It's a fair question for any band that makes a point of playing shirtless even in 40-degree weather, uses pentagrams and toy dinosaurs in its artwork and describes its music as "Motörhead inside of a gravity bong": How serious a band are you?
As the roaring sludge-metalists in Nightosaur ate through 90 minutes of digital tape during an interview at their rehearsal space this week, I never got the chance to ask about their sincerity. Nor did I need to.
You have to be pretty serious about your metal to go on and on about which Mastodon and Judas Priest albums are best, and which Iron Maiden and Alice Cooper show to drive to this summer. You have to be even more serious to build your own guitars, which red-bearded guitarist Andy Webber has done for himself, and for bespectacled, long-haired bassist John Henry.

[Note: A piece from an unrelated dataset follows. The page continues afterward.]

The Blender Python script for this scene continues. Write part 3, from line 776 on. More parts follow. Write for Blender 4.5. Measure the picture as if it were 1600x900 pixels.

"It's cheaper than buying one, and I can make it look the way I want it to," bragged Webber, who has started his own custom shop, Whale Hazard Unlimited.
Henry wholeheartedly endorses its product: "I didn't realize how much my old bass tone sucked until I started using [Webber's]. Too bad that was a year into the band playing gigs."
What really proved to me that these guys aren't kidding around, however, was their lengthy, track-by-track breakdown of their second album, "Spaceaxers," which they're promoting with a release party Thursday at the Triple Rock.
They described in detail -- and with no hint of irony -- which of their new songs is about a vengeful barbarian ("Warrior Bride") and a future being warning of Earth's destruction ("Porchburner") and an Antarctic mission gone amuck ("Too Far South for Mutiny"). The latter song might also be about their rather dismal tour of Texas last year, which was when former guitarist Max Clark started a slow, amicable exit from the band. He stayed through the making of "Spaceaxers."
"We tried auditioning a few other guitarists, and may still add one," Webber said, "but for now, we're having too much fun as a trio. There's more space for us to [mess] around."